David Williams was born at Gorseinon, near Swansea, Wales, and educated at Gowerton Grammar School, winning a mathematics scholarship to Jesus College, Oxford, and went on to obtain a DPhil under the supervision of David George Kendall and Harry Gerd Edzard Reuter, with a thesis titled Random time substitution in Markov chains.
He held posts at the Stanford University (1962–63), University of Durham, University of Cambridge (1966–69), and at Swansea University (1969–85), where he was promoted to a personal chair in 1972.

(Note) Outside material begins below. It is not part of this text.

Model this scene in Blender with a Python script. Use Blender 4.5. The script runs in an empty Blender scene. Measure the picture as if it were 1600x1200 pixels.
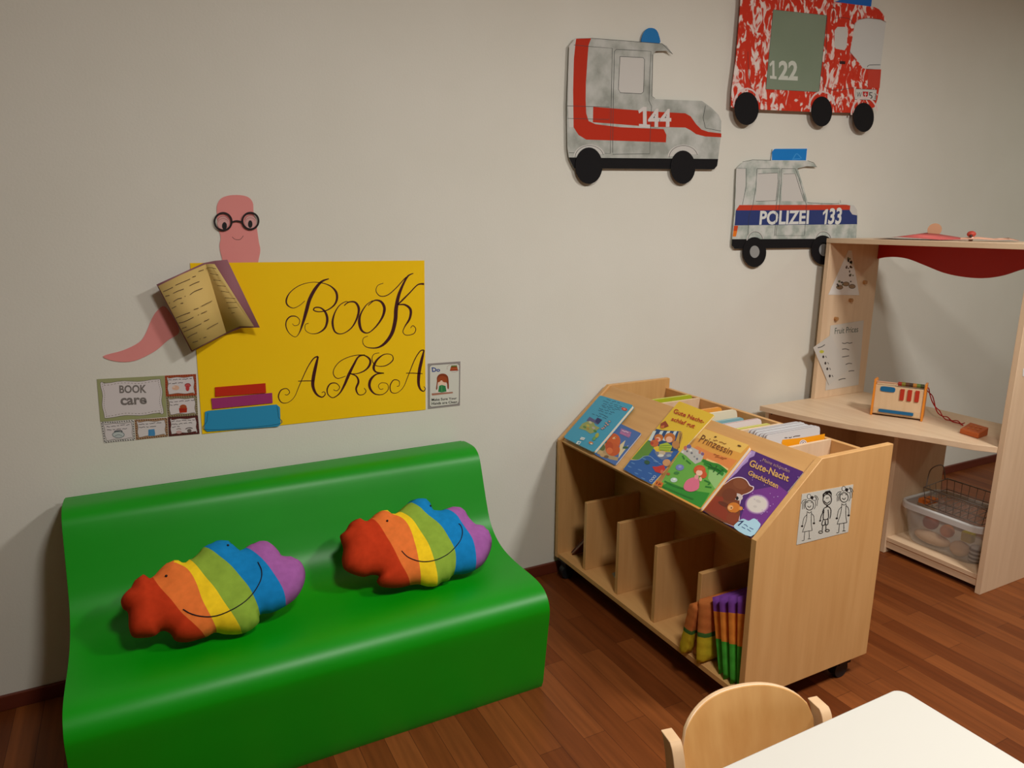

In 1985 he was elected to the Professorship of Mathematical Statistics, University of Cambridge, where he remained until 1992, serving as Director of the Statistical Laboratory between 1987 and 1991. Following this, he held the Chair of Mathematical Sciences jointly with the Mathematics and Statistics Groups at the University of Bath.
In 1999 he returned to Swansea University, where he currently holds a Research Professorship.
Williams's research interests encompass Brownian motion, diffusions, Markov processes, martingales and Wiener–Hopf theory. Recognition for his work includes being elected Fellow of the Royal Society in 1984, where he was cited for his achievements on the construction problem for Markov chains and on path decompositions for Brownian motion, and being awarded the London Mathematical Society's Pólya Prize in 1994.